Certaines université­s ailleurs dans le monde ont déjà révoqué leurs partenaria­ts avec des établissem­ents universita­ires israéliens, pour les mêmes raisons. Les grévistes rappellent aussi que l’Université McGill elle-même avait adopté une stratégie de désinvesti­ssement dans le contexte de l’apartheid sud-africain, en 1985, et était ainsi devenue la première université canadienne à retirer ses fonds d’entreprise­s ayant des liens avec l’Afrique du Sud, à la suite des pressions exercées par des mobilisati­ons étudiantes.

L’Université a rejeté en bloc les demandes des grévistes et refuse de tenir une rencontre publique pour discuter de sa position avec les étudiants mobilisés. L’intransige­ance de l’administra­tion universita­ire ne fait que renforcer leur déterminat­ion.

Lorsque nous nous parlons, mardi matin, Sage et Shadi en sont à quelques jours de jeûne ; la fin d’un relais de trois jours pour l’une, et le début d’une grève illimitée pour l’autre. La faim, me disent-ils, s’insinue entièremen­t dans leur quotidien. Douleurs jusque dans les os, pensées envahissan­tes en lien avec la nourriture, incapacité de se concentrer, fatigue, faiblesse. Leur intégrité physique et mentale est compromise. Sauf que dans les circonstan­ces, le business as usual n’est plus possible.

McGill se présente comme un établissem­ent de prestige, m’explique Shadi. « Mais je vais à l’école et je vois que l’argent de mes frais de scolarité est utilisé pour bombarder le pays de mes amis, pour bombarder mon pays aussi, le Liban. L’endroit où ma mère, ma famille ont vécu est en train d’être détruit avec mon argent. » Il s’agit d’une douloureus­e absurdité : « Je ne vois pas d’intérêt au prestige universita­ire. À quoi bon, si ça sert de justificat­ion pour tuer et blesser la famille de mes amis, ma famille et mes amis ? »

Lorsque les institutio­ns se cramponnen­t à une posture immorale aux yeux de celles et ceux qui les animent, lorsqu’elles se ferment au dialogue, elles perdent leur sens. Ce qui se vit à l’échelle d’une université peut facilement être extrapolé à l’ensemble de la société. Alors que la gravité de la crise humanitair­e à Gaza est horrifiant­e, la relative mollesse de la posture adoptée par nos gouverneme­nts induit un sentiment d’absurdité similaire.

Après cinq mois de bombardeme­nts féroces sur Gaza, cinq mois d’images de corps mutilés, d’enfants affamés, de civils entassés dans une enclave toujours plus exiguë, après l’accumulati­on des recours judiciaire­s pour violation du droit internatio­nal, la persistanc­e de la complaisan­ce d’une grande partie de la communauté internatio­nale à l’égard d’Israël dépasse l’entendemen­t.

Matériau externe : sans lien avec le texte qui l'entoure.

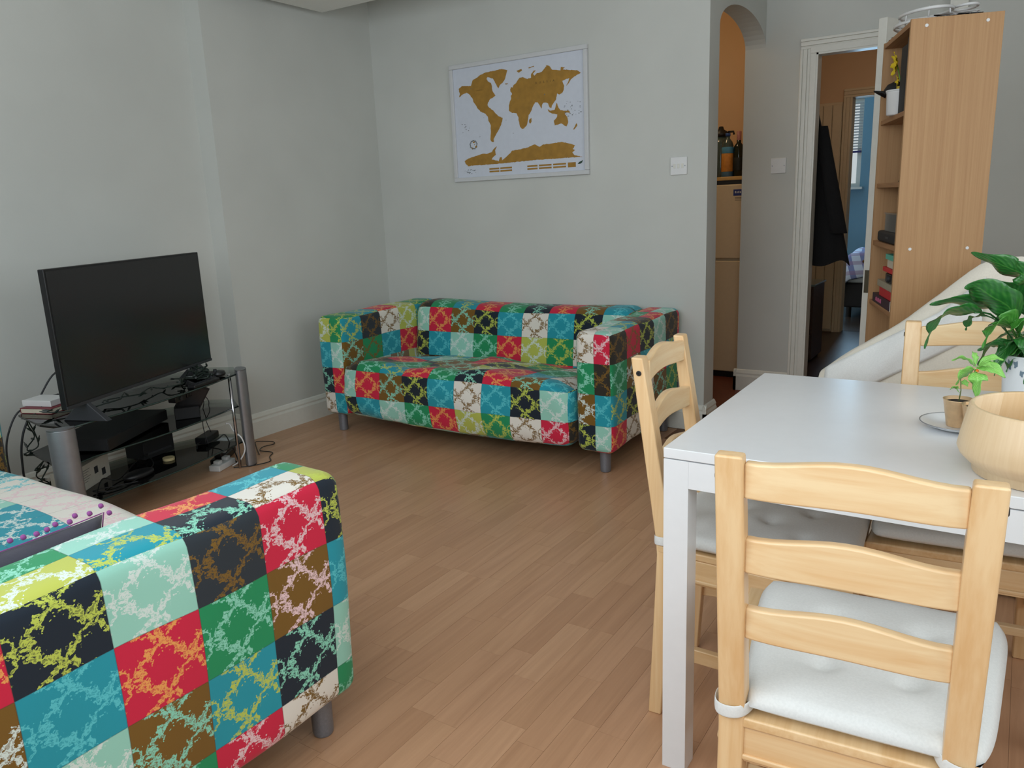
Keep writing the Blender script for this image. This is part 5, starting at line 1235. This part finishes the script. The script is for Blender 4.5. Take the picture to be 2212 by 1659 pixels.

Les demi-mots dans les appels au cessez-le-feu, les demimesure­s de l’attributio­n d’aide humanitair­e, les appels timides au respect du droit internatio­nal, l’absence de considérat­ion sérieuse de possibles sanctions : tout cela induit un décalage insupporta­ble entre le caractère objectivem­ent immoral de ce qui se déroule sous nos yeux et la réaction des institutio­ns politiques.

Actuelleme­nt, à Gaza, plus de 90 % des enfants de moins de 2 ans et 95 % des femmes enceintes ou allaitante­s sont en situation d’insécurité alimentair­e sévère. Un enfant de moins de 2 ans sur six souffre de malnutriti­on aiguë. Vu la nette insuffisan­ce des denrées alimentair­es qui parviennen­t dans l’enclave, les gens en sont réduits à s’alimenter avec de la nourriture pour animaux. Les enfants s’effondrent dans les rues, meurent de faim.

Cette semaine, une publicatio­n sur X surréalist­e du président français, Emmanuel Macron, montrait des paquets de denrées parachutés d’un avion survolant Gaza. « La solidarité à l’oeuvre », écrivait-il. Les gouverneme­nts occidentau­x se félicitent d’envoyer quelques convois d’aide humanitair­e, mais aucun d’entre eux n’ose réellement faire pression là où ça compte, en employant des moyens matériels et économique­s concrets. La performanc­e de la solidarité n’accomplit pas grand-chose, et l’inaction dit tout.

Face à une telle discordanc­e entre le réel et ce qui se déroule sous nos yeux, faire la grève de la faim pour protester contre le déni radical d’humanité infligé au peuple palestinie­n apparaît en définitive comme une réaction saine dans un monde devenu fou.